Autre figure centrale du film, l'animateur de talk show, Murray Franklin (Robert De Niro) anime des émissions à succès dont l'objectif consiste souvent à se moquer de "têtes de turc". Il s'agit d'un individu cynique et sans scrupules, toujours prêt à ridiculiser son prochain pour de nouvelles parts d'audience...
Sur le plan de la réalisation, Todd Phillips a choisi des plans rapprochés sur le visage de ses personnages, une lumière crue, des couleurs saturées et une photographie "sale", l'ensemble concourant à entretenir le malaise visuel.
Joaquim Phoenix, the bloody smile
L'acteur effectue ici une prestation remarquable. Pour le film, il a perdu beaucoup de poids. Habité par son personnage et sa folie, il va doucement glisser vers la démence durant 1h40 avant une dernière demi heure de jouissance de violence apocalyptique.
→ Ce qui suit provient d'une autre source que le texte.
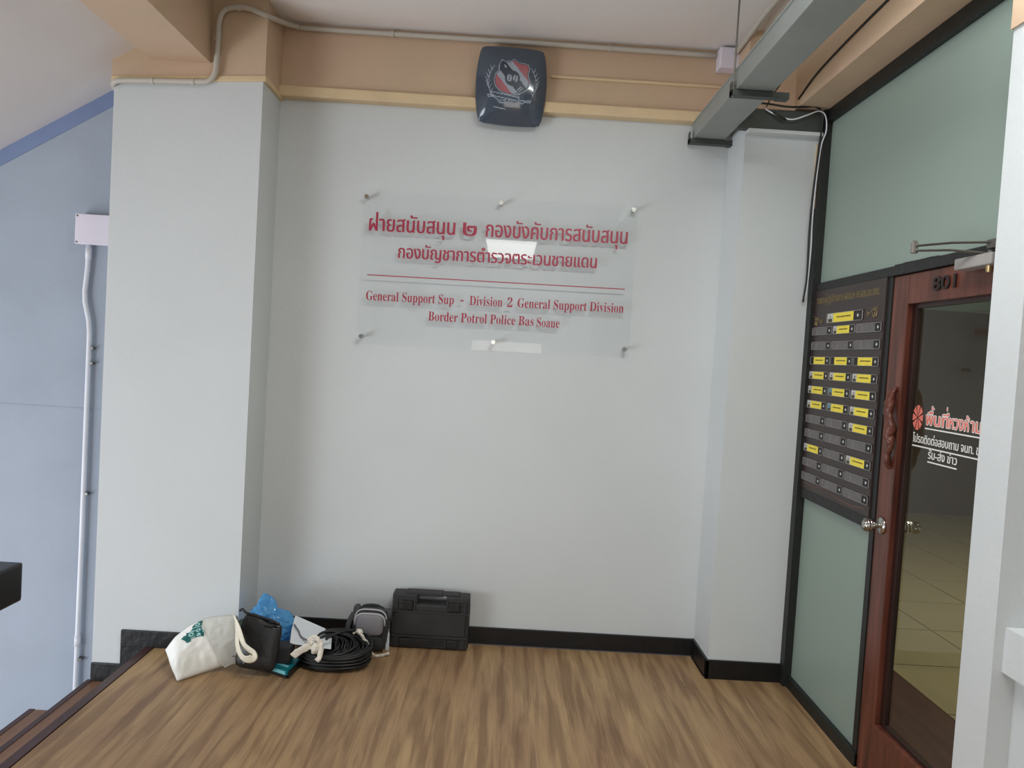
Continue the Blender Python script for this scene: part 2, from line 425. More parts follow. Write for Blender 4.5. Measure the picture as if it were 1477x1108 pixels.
# baseboards
def bb(name, segs, label):
    bm = bmesh.new()
    for s_ in segs: box(bm, *s_, .003)
    struct(obj(name, bm, BLACKP), label)
bb('baseboard_back', [(-1.285, 1.13, YB-.014, YB+.01, -.002, .094)], 'black baseboard along the back wall')
bb('baseboard_left', [(-1.873, -1.273, YC-.013, YC+.01, -.002, .083), (-1.290, -1.272, YC-.013, YB, -.002, .090)], 'black baseboard on the stair-side column')
bb('baseboard_stairs', [(-2.02, -1.873, YC-.012, YC+.01, -.20, -.096), (-1.873, -1.73, YC-.0125, YC+.01, -.20, .0825)], 'black baseboard stepping down with the stairs')
bb('baseboard_right', [(1.117, 1.517, YC-.013, YC+.01, -.002, .097), (1.117, 1.135, YC-.013, YB, -.002, .096)], 'black baseboard on the office-side column')
struct(B('trim_7', -1.28, 1.12, YB-.02, YB-.012, 0, .004, SLIDE), 'thin grey sealant line at the wall foot')

# ------------------------------------------------------------------ office glazing
gw = struct(bpy.data.objects.new('window_1', None), 'black-framed frosted glass office partition'); COL.objects.link(gw)
B('pane', XG+.012, XG+.02, 2.1, 3.77, 2.035, 2.845, FROST, gw)
B('pane', XG+.012, XG+.02, 3.03, 3.77, .05, .98, FROST, gw)
B('frame_post', XG-.028, XG+.05, 3.766, 3.82, 0, 2.90, FRAMEK, gw)
B('frame_post', XG-.004, XG+.05, 3.020, 3.056, 0, 2.02, FRAMEK, gw)
bm = bmesh.new(); box(bm, XG-.016, XG+.05, 2.1, 3.80, 2.838, 2.90, .004); obj('frame_rail', bm, FRAMEK, gw)
bm = bmesh.new(); box(bm, XG-.012, XG+.05, 2.1, 3.80, 2.003, 2.042, .003); obj('frame_rail', bm, FRAMEK, gw)
bm = bmesh.new(); box(bm, XG-.012, XG+.05, 3.03, 3.80, .975, 1.022, .003); obj('frame_rail', bm, FRAMEK, gw)
bm = bmesh.new(); box(bm, XG-.012, XG+.05, 3.02, 3.80, -.002, .055, .003); obj('frame_rail', bm, FRAMEK, gw)
# chipped paint lip on the transom
bm = bmesh.new()
for i in range(9): box(bm, XG-.004, XG+.012, 2.72+.033*i, 2.755+.033*i, 2.04, 2.047+.006*abs(noise.noise(Vector((i*1.7, 3, 1)))))
obj('chipped_paint', bm, FRAMEK, gw)

# ------------------------------------------------------------------ door
dr = struct(bpy.data.objects.new('door_1', None), 'red-brown timber door with a tall glass pane'); COL.objects.link(dr)
Y0, Y1 = 2.13, 3.018
def dpart(name, y0, y1, z0, z1, m, x0=XG, x1=XG+.042, bev=.003):
    bm = bmesh.new(); box(bm, x0, x1, y0, y1, z0, z1, bev); return obj(name, bm, m, dr)
dpart('stile', 2.905, Y1, .004, 2.0, DOORW)
dpart('stile', Y0, Y0+.11, .004, 2.0, DOORW)
dpart('top_rail', Y0+.11, 2.905, 1.885, 2.0, DOORW)
dpart('bottom_rail', Y0+.11, 2.905, .004, .235, DOORW)
dpart('glazing_bead', 2.872, 2.907, .235, 1.885, DOORD, XG+.022, XG+.042, .002)
dpart('glazing_bead', Y0+.10, 2.872, 1.868, 1.887, DOORD, XG+.022, XG+.042, .002)
dpart('glazing_bead', Y0+.10, 2.872, .233, .25, DOORD, XG+.022, XG+.042, .002)
dpart('glass_pane', Y0+.10, 2.875, .24, 1.88, GLASS, XG+.034, XG+.036, 0)
# door number
bm = fit(text_mesh('801', .03), .14, .070, on_side(XG-.003, 2.733, 1.921), .004); obj('door_number', bm, DIGIT, dr)
# knobs
def knob(sx, nm):
    bm = bmesh.new(); x0 = XG if sx < 0 else XG+.042
    cyl(bm, (x0, 2.962, 1.011), (x0+sx*.010, 2.962, 1.011), .034, 28, .030)
    cyl(bm, (x0, 2.962, 1.011), (x0+sx*.05, 2.962, 1.011), .011, 20)
    prof = [(.032, .013), (.042, .022), (.056, .026), (.068, .026), (.074, .022), (.076, .010)]
    for (a, ra), (b_, rb) in zip(prof, prof[1:]):
        cyl(bm, (x0+sx*a, 2.962, 1.011), (x0+sx*b_, 2.962, 1.011), ra, 28, rb)
    o = obj(nm, bm, STEEL, dr, True)
knob(-1, 'door_knob'); knob(1, 'door_knob')
# carved wooden pull
bm = bmesh.new()
path = [(-.004, 2.945, 1.245), (-.020, 2.945, 1.262), (-.032, 2.940, 1.30), (-.030, 2.928, 1.34), (-.036, 2.938, 1.375), (-.034, 2.930, 1.41), (-.040, 2.945, 1.45), (-.034, 2.950, 1.50), (-.024, 2.946, 1.54), (-.004, 2.945, 1.560)]
sp = smooth_path([(XG+a*.62, b_-.012, c) for a, b_, c in path], 7); n = len(sp)
tube(bm, sp, lambda t: .009+.008*math.sin(PI*min(1, max(0, t)))*(1+.35*math.sin(t*17)) + .004*math.exp(-((t-.72)/.12)**2), 14)
for v in bm.verts:
    f = noise.noise(v.co*55)*.004; v.co.y += f; v.co.x += noise.noise(v.co*70+Vector((5, 5, 5)))*.003

for v in bm.verts: v.co.y = 2.925+(v.co.y-2.925)*1.15
obj('carved_pull_handle', bm, CARVE, dr, True)
# glass lettering (flat vinyl on the outside face of the pane)
gx = XG+.0335
def vinyl(s, y, z, wdt, em, m, strike=.03, dx=0.0, name='vinyl_lettering'):
    return obj(name, fit(text_mesh(s, strike), wdt, em, on_side(gx-dx, y, z)), m, dr)
# first line: three tone marks sit above the vowels, so the line is set in runs
W1 = [('พื', 2.775, .048), ('นที', 2.722, .092), ('หวงห', 2.626, .112), ('าม', 2.508, .062)]
for dx, m, grow in ((0, WHT, 1), (.0006, REDG, 0)):
    for s_, y, wd in W1:
        bmv = fit(text_mesh(s_, .05, 3, .045 if grow else 0), wd+(.005 if grow else 0), .064, on_side(gx-dx, y+(.0025 if grow else 0), 1.434))
        obj('vinyl_lettering', bmv, m, dr)
    for s_, y, wd, hz, z in (('้', 2.742, .018, .052, 1.459), ('่', 2.647, .005, .052, 1.461), ('้', 2.531, .018, .052, 1.441)):
        obj('vinyl_tone_mark', fit(text_mesh(s_, .03, 3, .045 if grow else 0), wd+(.004 if grow else 0), hz, on_side(gx-dx, y+(.002 if grow else 0), z)), m, dr)
def bar(y0, y1, z, h, name='vinyl_underline'):
    bm = bmesh.new(); box(bm, gx-.0006, gx, y1, y0, z, z+h); obj(name, bm, WHT, dr)
bar(2.775, 2.42, 1.417, .005)
vinyl('โปรดติดต่อสอบถาม จนท. ข', 2.853, 1.362, .405, .044, WHT, .05); bar(2.853, 2.43, 1.346, .005)
vinyl('รับ-ส่ง ข่าว', 2.742, 1.312, .178, .044, WHT, .05); bar(2.742, 2.562, 1.297, .005)
# petal rosette: eight wedge petals
bm = bmesh.new(); cy, cz = 2.829, 1.455
for k in range(8):
    a = k*PI/4 + PI/8*0
    pts = []
    for (r, da) in ((.004, 0), (.030, -.30), (.046, -.29), (.044, 0), (.046, .29), (.030, .30)):
        ry = .78
        pts.append(bm.verts.new((gx-.0006, cy-math.sin(a+da)*r*ry, cz+math.cos(a+da)*r*1.05)))
    bm.faces.new(pts)
obj('vinyl_rosette', bm, REDG, dr)

# door closer (a thing: bolted metal unit)
dc = thing('door_closer', 'grey metal door closer with folding arm above the office door', 'door closer', (XG-.03, 2.43, 1.99))
bm = bmesh.new(); box(bm, XG-.056, XG, 2.33, 2.525, 1.968, 2.006, .006); bm.transform(off(dc)); obj('closer_body', bm, mat('painted_closer_body', (170, 166, 162), .45, .3), dc)
bm = bmesh.new(); cyl(bm, (XG-.03, 2.375, 1.969), (XG-.03, 2.375, 1.948), .012, 18, .010); bm.transform(off(dc)); obj('adjusting_cap', bm, mat('brass_cap', (190, 165, 120), .3, .9), dc)
E1 = (1.37, 2.585, 2.052)
bm = bmesh.new(); tube(bm, [E1, (1.43, 2.47, 2.050), (1.50, 2.36, 2.040)], 0, 8, flat=(.004, .010), up=(0, 0, 1)); bm.transform(off(dc)); obj('upper_arm', bm, STEELD, dc)
bm = bmesh.new(); tube(bm, [(E1[0], E1[1], 2.036), (1.43, 2.47, 2.026), (XG-.03, 2.375, 2.006)], 0, 8, flat=(.004, .010), up=(0, 0, 1)); bm.transform(off(dc)); obj('lower_arm', bm, STEELD, dc)
bm = bmesh.new(); cyl(bm, (E1[0], E1[1], 2.028), (E1[0], E1[1], 2.062), .012, 18); cyl(bm, (E1[0], E1[1], 2.062), (E1[0], E1[1], 2.070), .008, 6); bm.transform(off(dc)); obj('elbow_joint', bm, STEEL, dc)
bm = bmesh.new(); cyl(bm, (XG-.03, 2.375, 2.0), (XG-.03, 2.375, 2.016), .010, 14); box(bm, XG-.04, XG-.011, 2.34, 2.385, 2.022, 2.050, .003); bm.transform(off(dc)); obj('arm_bracket', bm, STEELD, dc)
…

Même dans cette version réaliste, je dois reconnaitre que celui qui devient lors du dénouement du film une icône du mal, se dessinant autour des lèvres un sourire mauvais avec le sang des blessures de son visage, debout sur le capot d'une voiture de police accidentée devant une foule qui l'acclame, a quelque chose de fascinant et de charismatique...peut être un signe du nihilisme de notre époque...
Pour conclure, Joker est un film réussi. Il jette un regard réaliste et humain sur le personnage de BD de 1940 inspiré du film L'homme qui rit interprété en 1929 par Conrad Veidt dans le film de Paul Muni.
https://www.google.com/search?q=conrad+veidt+l%27homme+qui+rit&client=firefox-b&source=lnms&tbm=isch&sa=X&ved=0ahUKEwjlt-fPtZHlAhUK1BoKHbjHBIsQ_AUIESgB&biw=1366&bih=608
Plus sérieusement, il explique en creux comment une société poussée à bout n'attend qu'une étincelle et qu'un fait divers pour déclencher le chaos, cette étincelle s'appelle le Joker.
J'ai lu que Todd Phillips n'envisagerait pas de tourner une suite alors que Joaquim Phoenix serait tenté....on le comprend.
Joker a remporté le Lion d'Or lors de la Mostra de Venise 2019.